Q8 (6 marks): Step 1: CH₂=CH₂ + H₂O ⇌ CH₃CH₂OH. Conditions: H₂O (steam), H₃PO₄ catalyst, ~300°C, ~65 atm. High pressure used because the left side has 2 moles of gas — by Le Chatelier, high pressure shifts equilibrium right toward ethanol. Step 2: CH₃CH₂OH + 2[O] → CH₃COOH + H₂O. Conditions: excess K₂Cr₂O₇/H₂SO₄, reflux. Role of reflux: keeps all volatile components (including the aldehyde intermediate, ethanal) in the reaction flask, giving the excess oxidant maximum contact time to oxidise ethanal through to ethanoic acid. If distillation were used instead, ethanal would be removed before further oxidation.

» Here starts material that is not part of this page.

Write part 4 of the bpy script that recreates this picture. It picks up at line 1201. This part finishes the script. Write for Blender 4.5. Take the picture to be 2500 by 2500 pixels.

Return to your prediction about the structural difference between ethanoic acid (oxidation) and ethene (dehydration), both starting from ethanol. Oxidation: two H atoms removed, C=O and OH group added — functional group changes from –OH to –COOH. Dehydration: –OH and an H from adjacent carbon leave as H₂O, C=C double bond forms. How well did your structural prediction compare?
Coming up in Lesson 13: The oxidation products of primary alcohols (aldehydes) and secondary alcohols (ketones) become the focus — understanding their distinct structural properties, reactivity with Tollens' and Fehling's reagents, and how to distinguish between them experimentally.
What reagent and equipment convert a primary alcohol to an aldehyde (stopping before carboxylic acid)?
Why do tertiary alcohols not react with K₂Cr₂O₇/H⁺?
Give the HX reactivity order and explain why HI is the fastest.
What acid concentration is required for dehydration and why does concentration matter?
A student observes that KMnO₄ turns orange when oxidising an alcohol. What is wrong with this observation?